C’est un épais mystère. Les matins où j’emmène la petitoune à l’école, je coule une brasse entre les parents d’élèves qui se claquent la bise avec gourmandise et bavassent le bout de gras. Puis, chemin faisant, je les vois siroter un café au bar du coin, comme dans une scène de pub italienne – la mer Méditerranée et la Vespa en moins, les poubelles montpelliéraines non collectées en plus. Recalé à l’exam’ de sympathie – et n’ayant pas perdu une seconde de sommeil pour ça -, j’observe avec amusement cette alchimie de parents croisés. Laquelle me poursuit partout, jusqu’à la kermesse de fin d’année ou, fond de la misère, jusqu’aux réunions parents-profs, jalonnées de questions décisives. « Et que mangent-ils à la cantine ? » « Pour la sortie au zoo, il faut payer ? » « La nouvelle option tae-kwon-do peut-elle être décalée de 16h30 à 12h15 ? » L’écume des jours, toujours recommencée. Et invariablement, je pose une seule et même question, dont tout le monde se fout, mais que je continuerai à poser, même à la 10ème petitoune, si j’en avais 10 : « Font-ils du sport ? »

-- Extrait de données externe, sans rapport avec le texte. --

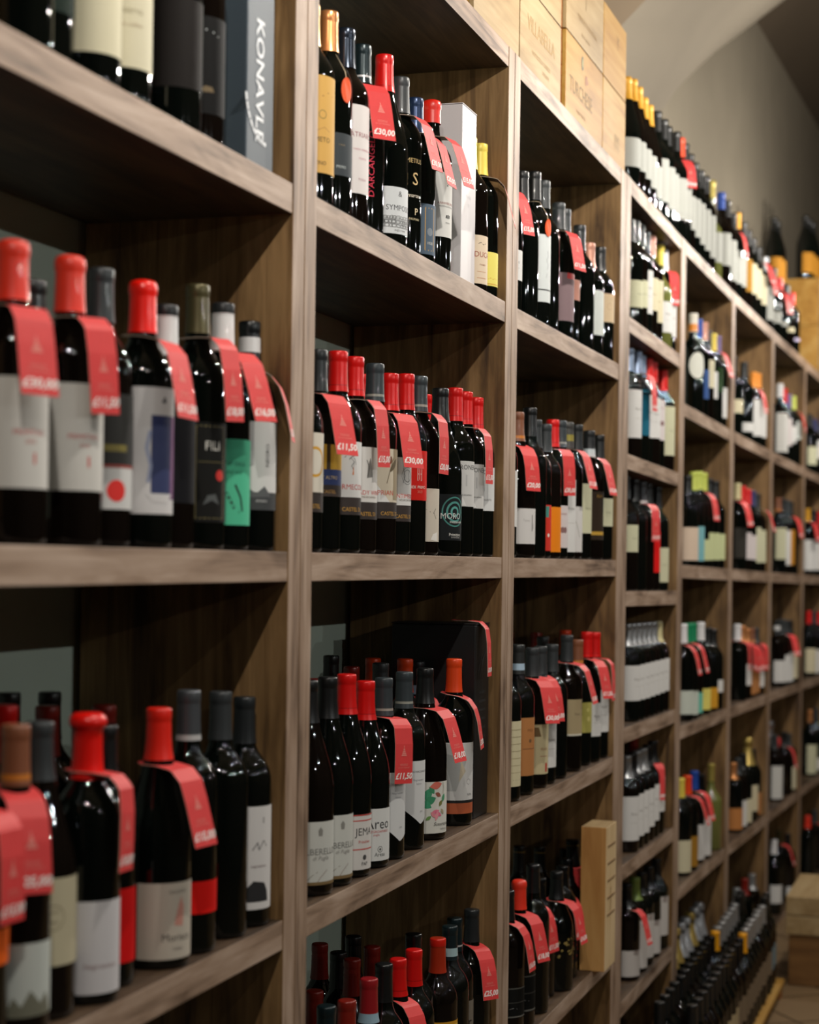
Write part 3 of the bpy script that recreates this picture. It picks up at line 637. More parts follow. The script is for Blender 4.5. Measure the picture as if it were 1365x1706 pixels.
TAGRED = mat('red price card', (214, 62, 62), .55, 0, .4, 0, .06, 90)
TAGBACK = mat('card back', (196, 176, 158), .7)
TAGINK = mat('white paint marker', (236, 228, 224), .6)
TAGPRINT = mat('faint print on the card', (226, 130, 120), .6)
PRICES = ['£11,50', '£25,00', '£18,00', '£16,00', '£30,00', '£15,00', '£20,00']
def tag_mesh(k, W, form):
    """a card strip with a hole round the neck, lying on the shoulder and folding down in front"""
    def mk():
        path = {0: [(-.024, .005), (-.012, .003), (.012, .0), (.030, -.007), (.0425, -.024), (.0495, -.046), (.0545, -.075), (.0580, -.097)],
                1: [(-.024, .004), (-.012, .003), (.014, .002), (.036, -.002), (.050, -.016), (.058, -.040), (.066, -.070), (.072, -.092)],
                2: [(-.024, .003), (-.012, .002), (.014, .002), (.034, .0), (.046, -.012), (.050, -.040), (.0515, -.075), (.052, -.104)]}[form]
        # resample
        P = [Vector(p) for p in path]; seg = [(P[i + 1] - P[i]).length for i in range(len(P) - 1)]; T = sum(seg)
        def at(s):
            s = max(0, min(T - 1e-6, s)); i = 0
            while s > seg[i]: s -= seg[i]; i += 1
            d = (P[i + 1] - P[i]) / seg[i]; return P[i] + d * s, Vector((-d.y, d.x))
        mb = MB(); hole = .0155; sc = at(0)[0]; s_c = .024
        def half(s):     # half width rounded near the end behind the neck
            return min(W / 2, .010 + s * .9)
        th = .0004
        ss = [T * q / 26 for q in range(27)]
        def surf(e, m, flip):
            for a, b in zip(ss, ss[1:]):
                pa, na = at(a); pb, nb = at(b)
                def xin(s):
                    q = s - s_c; return math.sqrt(hole ** 2 - q * q) if abs(q) < hole else 0
                for sg in (-1, 1):
                    xa, xb = xin(a), xin(b); wa, wb = half(a), half(b)
                    if wa - xa < .0008 and wb - xb < .0008: continue
                    pts = [(sg * min(xa, wa), -(pa.x + na.x * e), pa.y + na.y * e), (sg * wa, -(pa.x + na.x * e), pa.y + na.y * e), (sg * wb, -(pb.x + nb.x * e), pb.y + nb.y * e), (sg * min(xb, wb), -(pb.x + nb.x * e), pb.y + nb.y * e)]
                    if (sg > 0) == flip: pts.reverse()
                    mb.quad(pts, m, False)
        surf(th, TAGRED, True); surf(-th, TAGBACK, False)
        # edges
        for a, b in zip(ss, ss[1:]):
            pa, na = at(a); pb, nb = at(b)
            for sg in (-1, 1):
                wa, wb = half(a), half(b)
                mb.quad([(sg * wa, -(pa.x + na.x * th), pa.y + na.y * th), (sg * wb, -(pb.x + nb.x * th), pb.y + nb.y * th), (sg * wb, -(pb.x - nb.x * th), pb.y - nb.y * th), (sg * wa, -(pa.x - na.x * th), pa.y - na.y * th)], TAGBACK)
        def put(vs, fs, s0, m):
            b0 = len(mb.v); mi = mb.slot(m)
            for x, y, _ in vs:
                p, n = at(s0 - y); q = p + n * (th + .0003); mb.v.append((x, -q.x, q.y))
            for fc in fs: mb.f.append(tuple(b0 + q for q in fc)); mb.m.append(mi); mb.sm.append(False)
        vs, fs = text_mesh(PRICES[k % 7], W * .34, .25, .0004); put(vs, fs, T - .012, TAGINK)
        vs, fs = text_mesh('LA CATTEDRALE', W * .085); put(vs, fs, T - .026, TAGPRINT)
        # little cathedral mark
        y0 = T - .045
        for i, (wd, hh) in enumerate(((.013, .003), (.010, .003), (.007, .003), (.004, .004), (.0015, .005))):
            zz = sum(q[1] for q in ((.013, .003), (.010, .003), (.007, .003), (.004, .004), (.0015, .005))[:i])
            put([(-wd / 2, zz, 0), (wd / 2, zz, 0), (wd / 2 * .8, zz + hh * .8, 0), (-wd / 2 * .8, zz + hh * .8, 0)], [(0, 1, 2, 3)], y0, TAGPRINT)
        for q in (.0295, .0315):
            put([(-.009, 0, 0), (.009, 0, 0), (.009, .0006, 0), (-.009, .0006, 0)], [(0, 1, 2, 3)], T - q, TAGPRINT)
        return mb.mesh('price_tag')
    return cached(('tag', k, W, form), mk)


# ------------------------------------------------------------------ boxes
def sbox(b, s0, s1, d0, d1, z0, z1, m, bev=.0015, mats=None, name='box', label=None, cat='box', group=None, extra=None, rot=0):
    """a box standing in bay b; returns its root empty so lids and lettering can be added in the same frame"""
    fn0, L = bayfn(b)
    org = fn0(s0, d0, z0)
    fnb, _ = bayfn(b, org)
    ca, sa = math.cos(rot), math.sin(rot)
    def fn(s, d, z):
        s, d = s - s0, d - d0
        return fnb(s0 + s * ca - d * sa, d0 + s * sa + d * ca, z)
    root = empty(name, org)
    tag(root, label, cat, group)
    return root, fn
def words(mb, body, size, m, fn, s, d, z, axis='s', rot=0, shear=0, bold=0):
    """flat lettering on a face; axis 's' = front face, 'd' = the face towards the camera side"""
    vs, fs = text_mesh(body, size, shear, bold); b0 = len(mb.v); mi = mb.slot(m)
    for x, y, _ in vs:
        if rot == 90: x, y = -y, x
        if rot == -90: x, y = y, -x
        mb.v.append(fn(s + x, d, z + y) if axis == 's' else fn(s, d - x, z + y))
    for fc in fs: mb.f.append(tuple(b0 + q for q in fc)); mb.m.append(mi); mb.sm.append(False)

# tall slate gift tube-box, top shelf of the leftmost bay
z = 2.0622
root, fn = sbox(1, .905, .995, .012, .10, z, z + .37, None, label='slate-blue tall gift box with white vertical lettering, leftmost bay, top shelf', name='gift_box', cat='gift box')
m = MB(); m.box((.905, .012, z), (.995, .10, z + .37), mat('slate card', (60, 72, 82), .55, 0, .4), .002, fn)
wk = mat('white chalk lettering', (222, 226, 230), .6)
words(m, 'KONAVLE', .036, wk, fn, .945, .0112, z + .115, 's', -90, 0, .0006)
words(m, 'MALVASIJA', .028, wk, fn, .9042, .060, z + .15, 'd', -90, 0, .0004)
for q in range(8):
    a0 = math.pi * (1.05 + .06 * q); a1 = a0 + math.pi * .05
    cx, cz, rr = .965, z + .10, .062
    m.quad([fn(cx + rr * math.cos(a0), .0112, cz + rr * math.sin(a0)), fn(cx + rr * math.cos(a1), .0112, cz + rr * math.sin(a1)), fn(cx + (rr + .005) * math.cos(a1), .0112, cz + (rr + .005) * math.sin(a1)), fn(cx + (rr + .005) * math.cos(a0), .0112, cz + (rr + .005) * math.sin(a0))], wk)
m.build('carton', root)
m = MB(); m.box((.904, .011, z + .3705), (.996, .101, z + .376), mat('slate card', (60, 72, 82), .55, 0, .4), .001, fn); m.build('lid', root)

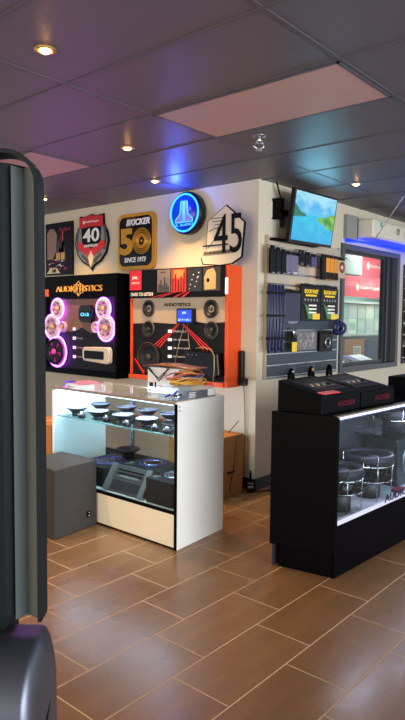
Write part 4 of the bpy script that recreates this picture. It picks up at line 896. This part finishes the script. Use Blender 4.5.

C’est un épais mystère. Alors que l’année scolaire va se délester de son « c » cartable et virer au solaire, voilà que ce groupe de parents amateurs de café-sur-ordures ourdit un complot contre « maîtresse Odile » – c’est son prénom de scène, si je me rappelle bien. Échanges de mails groupés – pour servir leur cause, on est cette fois mis dans la boucle -, fustigeant, sur la base des éléments rapportés par leurs bambins de 4 ans, des méthodes pédagogiques jugées inadaptées. Et vas-y qu’on se sonde, en projetant de réunionniter aigu, en vue de saisir l’autorité suprême (la directrice). Drôle de récré de juin. Ordre du jour confidentiel des échanges numériques : « Il y a trop de coloriage, d’après Sofia », « Julie ne veut plus aller à l’école », « Matthias dit qu’il s’ennuie en classe ». Peuchère, ils ont pas fini, vos gosses, de se faire tartir au bahut, et de se coltiner des acariâtres et des tordus. Après, parfois, chez les grands, c’est pire. Et puis, je ne sais pas pour vous, mais moi, à l’époque, j’avais pas a priori raison auprès des darons quand il s’agissait de bousculer les enseignants. C’était avant.

Interpellé par un parent héros, la mère Odile, un brin IIIème République mais pas la langue dans sa poche, lui a lâché sans barguigner : « Mais votre enfant, il est épuisé. Faites-le dormir la nuit, et après, on parlera de mes méthodes. » 1-1, balle au centre. Heureusement, loin de tout ça, pour les mômes d’hier et de demain, il y aura toujours, comme une explosion poétique, la marelle sous le préau craquelé, et, en classe, le ciel bleu qui passe par la fenêtre – pas de nuage au pays des poubelles.